I focus my energy on managing the foster dog, and giving extra attention to the Red Dog, and creating new escape routes for the cats who live in fear of the dogs, and finding hundreds of minor tasks to do that could easily be left undone but which are suddenly urgent, and whose completion soothes me as I lie on the sofa each evening, nestled between dogs and wondering where it all goes.
One of the tasks involves purging. The Child and I become obsessed with an organizational book based on the premise that you’ll be happier if you just throw out everything you don’t love, so we each set about purging our belongings, starting with our closets, moving to our books, and then our stuff, our cd’s, our collections.
You know, the cookbooks.
It’s surprisingly easy. The guiding principle of the program is to hold every thing in your hand and decide if it sparks joy, which isn’t really that hard to decide when you realize that if you clear off all the cookbooks whose recipes weren’t worth cooking, you’ll have room for more cookbooks might actually inspire you to cook.
A large box of books goes off to Goodwill, along with sacks upon sacks of clothing.
You’re not supposed to open the books as you decide, but I do anyway, because usually when I buy a cookbook, there is one recipe in it that made me think, I must try this. So it was with Gordon Ramsay’s Healthy Appetite, a book which contained only one recipe that I got excited about, one that was followed by a recipe for basic oatmeal, which both confused and irritated me.
There is someone out there who believes it is necessary to pay an author to write and publish a recipe for boiled oatmeal. There is also someone out there who paid for the book containing that recipe, and that someone was me.
The recipe I bought the book for, though, was also devastatingly simple: A warm compote of dried fruits simmered in orange juice and spices, perfect for spooning over yogurt, or pancakes, or, well, oatmeal. It’s a quick and lovely dish, and easy to swap out ingredients – if you have raisins or other dried fruit handy, by all means use them. I followed the directions, but wouldn’t normally have dried blueberries on hand, but it wouldn’t matter much, as nearly any dried fruit would work.
I served the compote warm over steel-cut oats, made using the recipe on the back of the box.
- 1 cup dried prunes
- 1 cup dried apricots
- ½ cup dried cherries
- ½ cup dried blueberries
- 1 cinnamon stick
- 2 star anise
- zest of one orange
- juice of two oranges (about a cup of juice)

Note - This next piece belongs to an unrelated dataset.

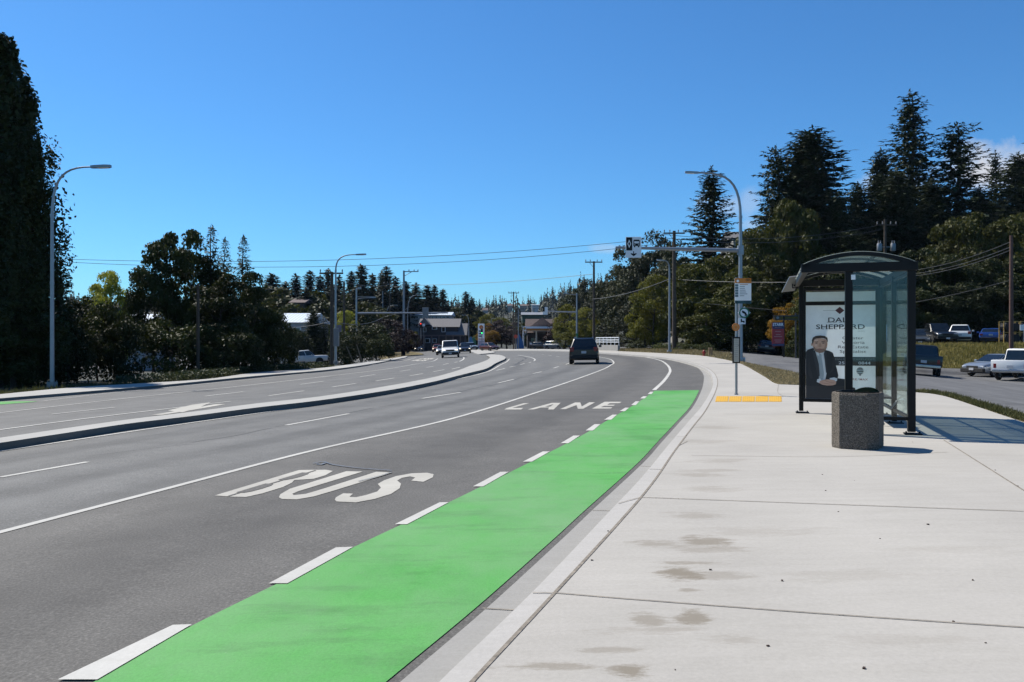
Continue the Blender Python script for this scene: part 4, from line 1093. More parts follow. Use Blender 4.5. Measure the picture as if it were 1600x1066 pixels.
ptext('DALE', 0, 188, 221, 215, 346, 'ink', .012); ptext('SHEPPARD', 0, 234, 266, 148, 413, 'ink', .012)
# little slab serifs
for x in (217, 247, 282, 318, 343): pshape([(x-8,219),(x+8,219),(x+8,222),(x-8,222)], 'ink')
for x in (186, 206, 222, 258, 292, 330, 352, 384): pshape([(x-6,264),(x+7,264),(x+7,267),(x-6,267)], 'ink')
pshape([(375,279),(413,279),(413,281),(375,281)], 'grey')
for s, x0, x1, y0, y1 in [('Greater',292,405,315,334),('Victoria',288,412,344,364),('Real Estate',268,432,374,394),('Specialist',278,420,404,424)]: ptext(s, 0, y0, y1, x0, x1, 'ink', .0)
pshape([(240,450),(470,450),(470,508),(240,508)], 'band')
ptext('DALESHEPPARD.COM', 0, 458, 471, 253, 462, 'grey', 0); ptext('250.', 0, 480, 499, 272, 327, 'signwhite', .01); ptext('0844', 0, 480, 499, 378, 443, 'signwhite', .01)
pshape(ell(387,542,19,24), 'grey'); pshape([(368,534),(406,534),(405,541),(369,541)], 'paper'); pshape([(370,550),(404,550),(401,556),(373,556)], 'paper'); pshape([(381,566),(393,566),(391,574),(383,574)], 'grey')
ptext('RE', 0, 590, 604, 345, 372, 'rred', .01); ptext('/', 0, 590, 604, 374, 381, 'rblue', .01); ptext('MAX', 0, 590, 604, 384, 429, 'rred', .01)
# the seated man of the advert, printed flat
pshape([(92,418),(102,404),(130,392),(150,402),(165,440),(185,442),(196,404),(222,412),(240,424),(247,450),(252,490),(262,530),(270,575),(266,592),(300,596),(322,606),(328,625),(328,642),(92,645)], 'suit')
pshape([(137,400),(150,396),(185,402),(196,406),(190,430),(200,470),(206,560),(198,606),(180,612),(165,600),(150,470),(140,425)], 'shirt')
pshape([(152,432),(168,428),(182,436),(178,450),(192,560),(188,600),(174,604),(164,590),(158,500),(154,452)], 'tie')
pshape([(138,398),(139,408),(165,436),(160,446),(148,428),(136,412)], 'shirt'); pshape([(196,402),(193,412),(176,436),(182,446),(194,428)], 'shirt')
pshape([(146,392),(188,392),(186,412),(166,428),(148,410)], 'skin2')
pshape([(127,352),(131,338),(140,330),(170,326),(200,332),(209,345),(211,366),(208,386),(200,408),(186,421),(168,424),(150,418),(138,402),(130,382)], 'skin')
pshape([(131,385),(139,384),(146,396),(165,398),(190,396),(200,386),(207,386),(200,409),(186,422),(168,425),(150,419),(138,403)], 'beard')
pshape([(156,398),(168,395),(184,398),(180,405),(168,407),(159,404)], 'lip')
pshape([(126,362),(125,340),(131,322),(146,312),(172,308),(196,312),(210,324),(213,343),(211,356),(207,342),(200,331),(186,326),(168,327),(148,329),(137,338),(131,366)], 'hair')
for x in (150, 188): pshape(ell(x, 359, 7, 3.2, 10), 'ink'); pshape([(x-11,350),(x,346),(x+10,349),(x+9,352),(x,350),(x-10,353)], 'hair')
pshape([(166,360),(173,360),(178,382),(172,386),(163,385),(160,381)], 'skin2')
pshape(ell(125,368,4,11,10), 'skin2')
pshape([(240,430),(246,450),(252,500),(244,540),(222,560),(236,520),(238,470)], 'ink'); pshape([(108,450),(118,520),(130,590),(120,600),(104,560)], 'ink')
pshape([(142,404),(150,440),(163,500),(168,575),(160,590),(146,520),(128,420)], 'lapel'); pshape([(196,408),(206,420),(204,470),(210,540),(203,560),(196,480),(190,430)], 'lapel')
pshape([(192,336),(206,345),(208,366),(204,388),(196,402),(190,398),(197,376),(196,352)], 'skin2'); pshape([(141,338),(160,333),(158,347),(142,349)], 'glow'); pshape([(140,368),(153,368),(152,380),(142,381)], 'glow')
pshape([(222,592),(246,586),(264,592),(262,610),(244,618),(226,612)], 'shirt'); pshape([(154,600),(172,594),(180,612),(168,626),(152,618)], 'shirt')
pshape([(168,612),(186,604),(206,600),(228,600),(250,606),(258,618),(256,632),(240,639),(208,641),(182,636),(166,626)], 'skin')
pshape([(196,604),(212,612),(230,618),(248,622),(246,626),(226,622),(206,616),(194,608)], 'skin2'); pshape([(182,622),(206,626),(232,632),(230,635),(204,630),(180,626)], 'skin2')
po.build('poster', PM, case)
mb = MB(); mb.box(((fx0+fx1)/2, yy, 2.22), (fx1-fx0-.10, .006, .18)); mb.build('header_panel', pm['paper'], case)
# ---------------------------------------------------------------- concrete bin
bp = P(1340, 703.5, .15); vdir = math.atan2(-bp.x, bp.y)
bp = bp+Vector((bp.x, bp.y, 0)).normalized()*.33; bp.z = g(bp.x, bp.y)+.15
BN = thing('litter_bin', 'square concrete litter bin with exposed pebbles and chamfered corners in front of the shelter', 'litter bin', bp, vdir-R(11))
def aggmat():
    m, nt, b = nodes('exposed_aggregate')
    v = objco(nt)
    vo_ = N(nt, 'ShaderNodeTexVoronoi', Scale=115.0); nt.links.new(v, vo_.inputs['Vector'])
    col = ramp(nt, [(0, (.075,.062,.048)), (.35, (.14,.115,.088)), (.75, (.19,.16,.125)), (1, (.29,.25,.21))], N(nt, 'ShaderNodeSeparateColor').outputs[0])
    sc = [n for n in nt.nodes if n.type == 'SEPARATE_COLOR'][0]; nt.links.new(vo_.outputs['Color'], sc.inputs[0])
    col = mixc(nt, 'MULTIPLY', col, ramp(nt, [(0, (1.1,)*3), (.55, (.75,)*3), (.8, (.35,)*3)], vo_.outputs['Distance']), 1.0)
    nt.links.new(col, b.inputs['Base Color']); b.inputs['Roughness'].default_value = .85
    inv = N(nt, 'ShaderNodeMath', operation='SUBTRACT'); inv.inputs[0].default_value = 1; nt.links.new(vo_.outputs['Distance'], inv.inputs[1])
    bump(nt, b, inv.outputs[0], .7, .012); return m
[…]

- ⅓ cup of water, plus more as needed
- Put the dried fruit in a pan with all remaining ingredients, and stir a couple of times to distribute everything evenly. Cover the pan and bring to a boil, then reduce the heat and simmer about 10 minutes. If things seem to get dry, add a bit more water.
- Let cool in a bowl, and spoon over plain oatmeal, yogurt, or pancakes, as you prefer.